The second step is to spawn a ChainPad instance and bind it to the transport layer and the user interface by using the repository here.

Because the readme covers how to set up the instance and all the functions available, I would highly recommend the developer to read that. But for the sake of continuity, the following describes instantiating ChainPad instance and binding it to the data transport layer.

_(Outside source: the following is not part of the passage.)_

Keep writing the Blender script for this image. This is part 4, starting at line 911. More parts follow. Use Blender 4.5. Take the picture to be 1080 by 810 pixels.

var chainpad = ChainPad.create(config);

// binding the ChainPad session to Data Transport
// Because we have used the Netflux-Websocket, continuing in the previous code:
Netflux.connect('ws://lcoalhost:3000/cryptpad_websocket').then(function (network) {}
network.join(channelId).then(function (channel) {
// listen for new messages
channel.on('message', function (message, senderNetfluxId) {
chainpad.message(evt.data);
});
// send a message
channel.bcast("Hello world!");

// onMessage in ChainPad refers to when sending a message. Might cause confusion, so watchout!
chainpad.onMessage(function (message, cb) {
socket.send(message);
// Really the callback should only be called after you are sure the server has the patch.
cb();
});
}, function (error) {
// on error
});

}, function (error) {
// on error
});

chainpad.start();

For binding the instance to the user interface, please refer here. The text which is being replaced as patches in the document being edited, can be sent to the server in encrypted form. That is where the Files' implementation of the hybrid encryption scheme will come into place.

For distributing the shared keys for a document, the same methodology as used by Files for sharing the files can be used. Or, like in CryptPad or Mega, have the decryption keys in the link when it is shared with someone after #. And have the application not read anythin after the #. Signatures can also be embedded in this way.

Diffing logic

Patches are essentially applied whenever there is a change in the document. Depending on how we use the UI rendering for editing the document, we can either apply the patches to encrypted texts and have the HTML tags as plain text or apply it to the entire encrypted version of the change i.e. including the HTML tags.

The diffing logic can be achieved by using a library like DiffDOM. CryptPad also uses the same library.

Things to look out for

  • Because we want to have a real-time document collaboration, doing that directly with IPFS as a store of the document while editing might not be ideal with respect to latency issues. IMO, I would suggest storing the encrypted file locally while editing and commit the final version or commit checkpoints to IPFS.

Conclusion

This specification gives an overview of how CryptPad and ChainPad are structure and which parts we can use to integrate into Files architecture for enabling E2E encrypted document collaboration. The implementation level details of which dependencies to use and how to manage the data store, users and authentication, if left upto the team as they would know better.